>> begin Supplied entries

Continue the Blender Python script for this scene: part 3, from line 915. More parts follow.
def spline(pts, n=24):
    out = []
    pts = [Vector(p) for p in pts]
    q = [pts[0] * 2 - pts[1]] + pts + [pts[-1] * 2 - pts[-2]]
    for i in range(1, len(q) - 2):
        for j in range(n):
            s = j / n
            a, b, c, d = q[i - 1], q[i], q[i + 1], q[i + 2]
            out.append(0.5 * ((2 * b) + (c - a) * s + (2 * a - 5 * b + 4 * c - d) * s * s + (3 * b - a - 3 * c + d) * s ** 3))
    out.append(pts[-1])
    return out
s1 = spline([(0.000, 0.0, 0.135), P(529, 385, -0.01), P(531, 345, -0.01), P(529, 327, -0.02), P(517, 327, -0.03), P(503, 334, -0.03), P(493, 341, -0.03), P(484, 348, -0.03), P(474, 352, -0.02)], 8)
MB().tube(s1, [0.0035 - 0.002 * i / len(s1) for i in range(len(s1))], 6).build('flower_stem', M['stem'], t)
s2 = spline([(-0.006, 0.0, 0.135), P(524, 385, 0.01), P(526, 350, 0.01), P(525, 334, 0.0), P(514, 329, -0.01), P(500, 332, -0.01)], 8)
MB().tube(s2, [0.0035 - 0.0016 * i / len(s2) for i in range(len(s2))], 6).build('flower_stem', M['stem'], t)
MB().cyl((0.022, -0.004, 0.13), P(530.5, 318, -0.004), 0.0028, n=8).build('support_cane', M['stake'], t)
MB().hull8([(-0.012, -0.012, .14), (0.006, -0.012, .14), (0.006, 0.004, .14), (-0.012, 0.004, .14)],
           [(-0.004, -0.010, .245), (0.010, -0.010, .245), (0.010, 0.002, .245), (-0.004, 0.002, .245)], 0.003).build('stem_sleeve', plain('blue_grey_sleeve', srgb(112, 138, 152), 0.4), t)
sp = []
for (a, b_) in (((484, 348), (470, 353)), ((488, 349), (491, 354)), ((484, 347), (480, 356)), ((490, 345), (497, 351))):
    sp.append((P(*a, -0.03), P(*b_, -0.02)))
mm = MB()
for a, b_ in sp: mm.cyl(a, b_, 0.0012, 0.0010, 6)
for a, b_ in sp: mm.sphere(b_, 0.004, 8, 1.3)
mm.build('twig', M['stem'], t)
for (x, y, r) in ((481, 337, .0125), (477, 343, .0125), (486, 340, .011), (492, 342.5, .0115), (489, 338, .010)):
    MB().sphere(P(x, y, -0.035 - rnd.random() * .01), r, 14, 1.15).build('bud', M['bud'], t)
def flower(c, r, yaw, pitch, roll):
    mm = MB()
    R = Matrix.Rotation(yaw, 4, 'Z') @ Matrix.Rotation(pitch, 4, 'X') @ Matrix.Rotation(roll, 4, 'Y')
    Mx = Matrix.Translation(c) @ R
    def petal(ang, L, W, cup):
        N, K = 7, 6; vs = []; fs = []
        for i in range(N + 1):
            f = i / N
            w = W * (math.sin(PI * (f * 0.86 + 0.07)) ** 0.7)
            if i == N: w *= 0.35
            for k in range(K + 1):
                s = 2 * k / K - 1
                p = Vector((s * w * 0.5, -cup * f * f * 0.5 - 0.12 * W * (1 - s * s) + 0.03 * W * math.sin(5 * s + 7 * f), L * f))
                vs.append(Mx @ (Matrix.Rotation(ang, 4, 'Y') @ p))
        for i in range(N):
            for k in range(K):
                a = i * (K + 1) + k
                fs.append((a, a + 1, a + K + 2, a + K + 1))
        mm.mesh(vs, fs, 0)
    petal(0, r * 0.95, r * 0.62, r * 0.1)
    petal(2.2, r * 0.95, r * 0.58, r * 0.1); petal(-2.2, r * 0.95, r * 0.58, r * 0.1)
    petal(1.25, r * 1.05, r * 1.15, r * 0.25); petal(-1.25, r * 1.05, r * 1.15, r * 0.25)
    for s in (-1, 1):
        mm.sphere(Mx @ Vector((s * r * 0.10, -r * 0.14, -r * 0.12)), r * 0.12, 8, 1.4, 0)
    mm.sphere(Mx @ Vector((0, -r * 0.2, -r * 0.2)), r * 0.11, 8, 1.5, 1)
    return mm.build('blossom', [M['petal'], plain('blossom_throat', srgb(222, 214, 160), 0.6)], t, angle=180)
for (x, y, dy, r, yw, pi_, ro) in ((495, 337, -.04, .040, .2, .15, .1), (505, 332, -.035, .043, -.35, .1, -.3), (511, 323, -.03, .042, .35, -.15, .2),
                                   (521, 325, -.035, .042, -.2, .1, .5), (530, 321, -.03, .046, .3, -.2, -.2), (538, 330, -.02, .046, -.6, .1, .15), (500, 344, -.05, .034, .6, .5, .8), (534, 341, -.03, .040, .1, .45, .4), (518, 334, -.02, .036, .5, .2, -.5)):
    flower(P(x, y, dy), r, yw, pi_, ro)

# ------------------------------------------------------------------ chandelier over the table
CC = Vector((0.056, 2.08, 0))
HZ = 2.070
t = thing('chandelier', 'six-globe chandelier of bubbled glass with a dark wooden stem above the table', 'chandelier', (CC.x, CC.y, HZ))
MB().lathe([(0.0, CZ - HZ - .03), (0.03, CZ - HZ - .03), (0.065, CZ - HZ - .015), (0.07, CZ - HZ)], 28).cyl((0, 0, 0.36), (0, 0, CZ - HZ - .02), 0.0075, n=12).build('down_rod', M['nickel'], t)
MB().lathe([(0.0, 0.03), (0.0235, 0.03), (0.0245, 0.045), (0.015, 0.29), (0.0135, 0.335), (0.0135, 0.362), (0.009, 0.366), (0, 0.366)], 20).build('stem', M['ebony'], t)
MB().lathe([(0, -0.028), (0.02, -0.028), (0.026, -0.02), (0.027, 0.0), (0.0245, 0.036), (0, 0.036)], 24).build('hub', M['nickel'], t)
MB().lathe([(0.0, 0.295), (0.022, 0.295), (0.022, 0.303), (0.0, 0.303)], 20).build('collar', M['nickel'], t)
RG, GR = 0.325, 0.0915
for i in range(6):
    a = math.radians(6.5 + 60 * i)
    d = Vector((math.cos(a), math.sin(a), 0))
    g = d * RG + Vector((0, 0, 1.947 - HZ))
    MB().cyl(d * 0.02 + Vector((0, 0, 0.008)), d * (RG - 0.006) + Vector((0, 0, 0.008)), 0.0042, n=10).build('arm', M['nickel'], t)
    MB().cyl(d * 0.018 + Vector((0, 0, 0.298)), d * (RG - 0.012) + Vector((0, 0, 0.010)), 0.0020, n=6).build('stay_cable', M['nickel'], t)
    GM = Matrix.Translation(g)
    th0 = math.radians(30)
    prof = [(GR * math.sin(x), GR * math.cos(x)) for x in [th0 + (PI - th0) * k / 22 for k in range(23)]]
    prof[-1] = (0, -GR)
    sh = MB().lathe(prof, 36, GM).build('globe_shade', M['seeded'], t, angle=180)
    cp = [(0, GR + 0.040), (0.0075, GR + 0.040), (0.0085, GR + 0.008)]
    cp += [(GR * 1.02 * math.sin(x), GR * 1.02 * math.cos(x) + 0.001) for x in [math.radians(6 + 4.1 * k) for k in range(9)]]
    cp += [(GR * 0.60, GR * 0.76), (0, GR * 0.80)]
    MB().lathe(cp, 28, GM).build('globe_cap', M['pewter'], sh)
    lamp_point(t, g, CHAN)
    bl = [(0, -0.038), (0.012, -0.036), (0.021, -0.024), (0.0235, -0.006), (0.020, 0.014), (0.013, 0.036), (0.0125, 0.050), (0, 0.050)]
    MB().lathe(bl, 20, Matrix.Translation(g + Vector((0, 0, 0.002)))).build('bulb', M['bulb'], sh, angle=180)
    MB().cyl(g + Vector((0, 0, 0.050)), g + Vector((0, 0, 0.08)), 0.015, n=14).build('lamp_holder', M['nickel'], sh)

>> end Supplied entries
>> begin Supplied entries

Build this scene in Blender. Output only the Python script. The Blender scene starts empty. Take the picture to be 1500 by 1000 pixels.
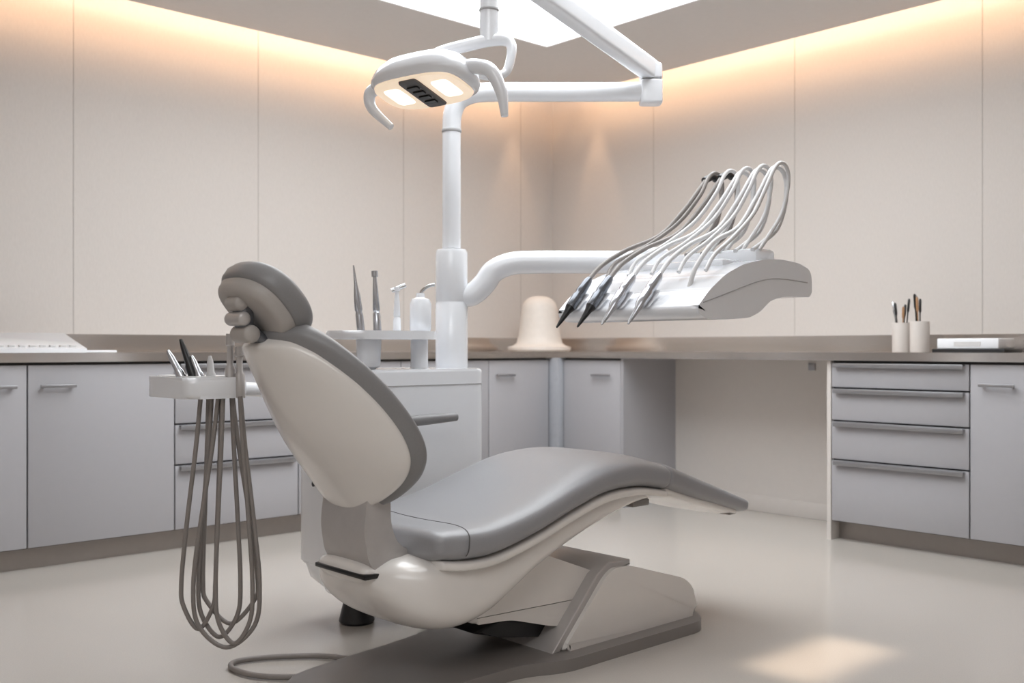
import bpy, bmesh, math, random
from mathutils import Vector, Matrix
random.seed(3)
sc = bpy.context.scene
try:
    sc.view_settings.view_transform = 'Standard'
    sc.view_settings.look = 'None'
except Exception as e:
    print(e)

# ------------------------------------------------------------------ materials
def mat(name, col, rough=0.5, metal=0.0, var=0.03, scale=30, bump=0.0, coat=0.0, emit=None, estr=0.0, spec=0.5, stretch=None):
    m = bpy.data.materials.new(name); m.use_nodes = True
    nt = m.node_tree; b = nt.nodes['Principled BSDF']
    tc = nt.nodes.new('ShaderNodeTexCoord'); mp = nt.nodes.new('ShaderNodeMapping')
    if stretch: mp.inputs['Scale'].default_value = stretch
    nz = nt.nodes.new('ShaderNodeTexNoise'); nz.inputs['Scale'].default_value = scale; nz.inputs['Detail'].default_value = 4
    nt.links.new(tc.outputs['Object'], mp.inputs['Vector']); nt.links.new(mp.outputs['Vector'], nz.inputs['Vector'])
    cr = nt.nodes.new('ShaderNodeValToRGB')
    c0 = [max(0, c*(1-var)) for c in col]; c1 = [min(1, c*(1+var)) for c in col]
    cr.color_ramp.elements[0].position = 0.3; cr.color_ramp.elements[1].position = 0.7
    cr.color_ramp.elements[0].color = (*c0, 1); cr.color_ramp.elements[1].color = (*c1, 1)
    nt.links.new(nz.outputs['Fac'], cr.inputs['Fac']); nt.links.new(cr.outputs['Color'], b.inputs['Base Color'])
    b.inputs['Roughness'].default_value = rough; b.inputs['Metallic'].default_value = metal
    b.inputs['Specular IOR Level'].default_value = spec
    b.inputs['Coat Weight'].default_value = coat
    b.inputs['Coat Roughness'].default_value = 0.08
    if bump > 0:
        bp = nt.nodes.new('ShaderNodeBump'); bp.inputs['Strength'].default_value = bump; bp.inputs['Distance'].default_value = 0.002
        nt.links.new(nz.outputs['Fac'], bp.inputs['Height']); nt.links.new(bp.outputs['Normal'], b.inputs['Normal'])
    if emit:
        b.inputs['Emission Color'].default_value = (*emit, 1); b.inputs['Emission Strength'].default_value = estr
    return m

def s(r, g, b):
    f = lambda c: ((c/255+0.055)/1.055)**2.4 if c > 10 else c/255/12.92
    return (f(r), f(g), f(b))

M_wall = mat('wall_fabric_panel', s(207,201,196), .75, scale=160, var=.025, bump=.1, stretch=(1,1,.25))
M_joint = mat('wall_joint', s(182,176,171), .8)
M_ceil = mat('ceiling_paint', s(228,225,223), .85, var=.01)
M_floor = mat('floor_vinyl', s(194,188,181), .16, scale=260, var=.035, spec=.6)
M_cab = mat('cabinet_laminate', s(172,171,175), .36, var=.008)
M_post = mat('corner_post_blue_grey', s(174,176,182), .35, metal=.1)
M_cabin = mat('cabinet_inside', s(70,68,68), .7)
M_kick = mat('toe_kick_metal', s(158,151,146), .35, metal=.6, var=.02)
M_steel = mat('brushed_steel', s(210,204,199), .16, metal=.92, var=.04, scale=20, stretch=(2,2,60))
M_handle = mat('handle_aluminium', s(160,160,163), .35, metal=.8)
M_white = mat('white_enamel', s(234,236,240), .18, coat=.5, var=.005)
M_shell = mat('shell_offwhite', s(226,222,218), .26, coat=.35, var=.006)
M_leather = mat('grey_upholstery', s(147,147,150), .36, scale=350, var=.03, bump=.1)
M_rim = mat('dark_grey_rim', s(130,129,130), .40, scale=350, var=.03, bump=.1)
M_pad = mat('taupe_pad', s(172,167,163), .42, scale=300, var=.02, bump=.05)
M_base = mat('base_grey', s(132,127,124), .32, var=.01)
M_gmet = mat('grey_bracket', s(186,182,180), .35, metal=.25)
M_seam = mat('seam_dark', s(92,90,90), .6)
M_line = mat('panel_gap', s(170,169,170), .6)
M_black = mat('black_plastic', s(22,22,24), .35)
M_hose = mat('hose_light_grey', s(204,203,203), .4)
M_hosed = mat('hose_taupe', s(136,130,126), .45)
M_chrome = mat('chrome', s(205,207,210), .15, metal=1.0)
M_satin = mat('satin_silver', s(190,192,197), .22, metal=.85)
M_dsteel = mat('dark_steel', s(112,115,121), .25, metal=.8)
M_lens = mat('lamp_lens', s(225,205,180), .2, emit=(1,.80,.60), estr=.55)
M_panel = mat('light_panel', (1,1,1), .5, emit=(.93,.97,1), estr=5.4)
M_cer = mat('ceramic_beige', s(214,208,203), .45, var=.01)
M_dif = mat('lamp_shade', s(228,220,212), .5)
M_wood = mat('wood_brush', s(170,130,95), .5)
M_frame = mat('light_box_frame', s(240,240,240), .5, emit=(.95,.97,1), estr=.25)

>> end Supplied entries
>> begin Supplied entries

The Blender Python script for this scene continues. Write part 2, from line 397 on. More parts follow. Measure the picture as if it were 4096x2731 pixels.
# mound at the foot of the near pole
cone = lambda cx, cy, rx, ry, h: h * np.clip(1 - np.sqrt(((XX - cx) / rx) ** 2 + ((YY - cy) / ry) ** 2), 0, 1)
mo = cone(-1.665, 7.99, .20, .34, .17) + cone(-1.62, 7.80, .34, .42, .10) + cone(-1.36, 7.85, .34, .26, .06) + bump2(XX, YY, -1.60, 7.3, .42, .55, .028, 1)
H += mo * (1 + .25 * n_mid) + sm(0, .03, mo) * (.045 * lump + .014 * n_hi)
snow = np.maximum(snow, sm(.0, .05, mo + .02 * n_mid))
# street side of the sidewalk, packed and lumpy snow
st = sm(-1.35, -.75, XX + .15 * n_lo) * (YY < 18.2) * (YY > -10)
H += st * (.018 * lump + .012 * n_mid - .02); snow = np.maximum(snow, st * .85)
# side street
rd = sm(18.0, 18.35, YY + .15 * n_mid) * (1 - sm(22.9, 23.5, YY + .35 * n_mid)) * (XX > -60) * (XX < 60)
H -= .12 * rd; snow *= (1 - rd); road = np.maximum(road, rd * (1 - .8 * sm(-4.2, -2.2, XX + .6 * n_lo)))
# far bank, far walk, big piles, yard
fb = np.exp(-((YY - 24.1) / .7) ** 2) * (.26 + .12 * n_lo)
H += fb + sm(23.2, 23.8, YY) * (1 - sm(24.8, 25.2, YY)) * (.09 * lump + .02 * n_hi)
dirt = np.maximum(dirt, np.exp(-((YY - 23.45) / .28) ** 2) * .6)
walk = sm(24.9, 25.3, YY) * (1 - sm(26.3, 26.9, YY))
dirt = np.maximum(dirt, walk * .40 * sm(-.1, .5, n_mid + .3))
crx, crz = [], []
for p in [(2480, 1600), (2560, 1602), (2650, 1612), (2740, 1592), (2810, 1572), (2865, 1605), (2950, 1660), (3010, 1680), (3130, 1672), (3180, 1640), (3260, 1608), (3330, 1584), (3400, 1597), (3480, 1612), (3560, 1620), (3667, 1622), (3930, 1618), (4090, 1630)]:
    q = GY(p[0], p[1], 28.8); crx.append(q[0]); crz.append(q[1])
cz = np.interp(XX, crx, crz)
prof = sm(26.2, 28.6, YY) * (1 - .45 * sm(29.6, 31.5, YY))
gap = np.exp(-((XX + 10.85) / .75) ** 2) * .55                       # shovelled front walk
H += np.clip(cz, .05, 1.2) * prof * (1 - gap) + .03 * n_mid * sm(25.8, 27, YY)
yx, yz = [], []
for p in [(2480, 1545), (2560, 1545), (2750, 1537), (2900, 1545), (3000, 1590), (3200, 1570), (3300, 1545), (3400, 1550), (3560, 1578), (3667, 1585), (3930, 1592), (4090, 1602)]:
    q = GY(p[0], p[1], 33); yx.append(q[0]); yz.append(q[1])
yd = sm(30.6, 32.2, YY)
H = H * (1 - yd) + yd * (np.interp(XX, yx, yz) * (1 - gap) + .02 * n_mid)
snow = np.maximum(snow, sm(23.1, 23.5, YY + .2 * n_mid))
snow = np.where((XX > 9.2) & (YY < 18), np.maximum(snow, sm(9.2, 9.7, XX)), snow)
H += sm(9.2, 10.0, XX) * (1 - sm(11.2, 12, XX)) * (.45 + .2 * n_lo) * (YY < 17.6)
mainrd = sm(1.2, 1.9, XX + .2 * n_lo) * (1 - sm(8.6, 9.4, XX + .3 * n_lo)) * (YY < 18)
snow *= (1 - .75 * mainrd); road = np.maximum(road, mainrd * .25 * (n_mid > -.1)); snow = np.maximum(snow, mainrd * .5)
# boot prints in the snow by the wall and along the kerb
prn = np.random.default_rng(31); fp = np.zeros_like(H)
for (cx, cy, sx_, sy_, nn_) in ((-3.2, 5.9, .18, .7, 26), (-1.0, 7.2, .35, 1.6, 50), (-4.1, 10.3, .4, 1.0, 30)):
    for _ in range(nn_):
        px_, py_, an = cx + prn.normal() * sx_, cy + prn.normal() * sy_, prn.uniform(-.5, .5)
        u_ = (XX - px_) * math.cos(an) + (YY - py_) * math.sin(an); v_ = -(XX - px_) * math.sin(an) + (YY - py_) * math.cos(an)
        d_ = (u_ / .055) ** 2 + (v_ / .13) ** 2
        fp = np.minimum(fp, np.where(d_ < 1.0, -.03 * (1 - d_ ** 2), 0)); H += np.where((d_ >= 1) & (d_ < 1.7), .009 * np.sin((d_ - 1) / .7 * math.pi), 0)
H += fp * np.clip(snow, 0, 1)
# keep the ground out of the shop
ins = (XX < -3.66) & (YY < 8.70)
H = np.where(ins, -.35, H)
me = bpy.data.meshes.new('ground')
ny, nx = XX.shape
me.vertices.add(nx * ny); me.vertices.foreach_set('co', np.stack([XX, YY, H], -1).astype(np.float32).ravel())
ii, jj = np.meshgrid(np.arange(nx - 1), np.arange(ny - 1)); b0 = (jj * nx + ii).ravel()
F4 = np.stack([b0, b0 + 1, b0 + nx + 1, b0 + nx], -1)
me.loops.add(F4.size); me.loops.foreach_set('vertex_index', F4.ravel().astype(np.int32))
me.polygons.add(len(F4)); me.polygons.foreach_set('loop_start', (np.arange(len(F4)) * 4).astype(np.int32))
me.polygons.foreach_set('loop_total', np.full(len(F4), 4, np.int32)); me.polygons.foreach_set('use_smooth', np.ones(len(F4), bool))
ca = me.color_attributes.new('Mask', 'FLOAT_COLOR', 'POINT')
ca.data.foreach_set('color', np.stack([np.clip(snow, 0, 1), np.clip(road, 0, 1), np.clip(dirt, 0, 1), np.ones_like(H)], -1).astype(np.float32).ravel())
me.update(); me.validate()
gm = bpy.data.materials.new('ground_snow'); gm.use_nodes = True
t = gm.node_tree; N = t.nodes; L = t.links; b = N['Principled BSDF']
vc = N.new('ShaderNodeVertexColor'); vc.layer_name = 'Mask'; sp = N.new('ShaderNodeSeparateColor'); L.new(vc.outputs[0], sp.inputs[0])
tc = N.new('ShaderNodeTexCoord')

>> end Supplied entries

● **Task instructions**
Count the lines in the records above that contain the word "picture", and give only that number.

● **Written answer**
2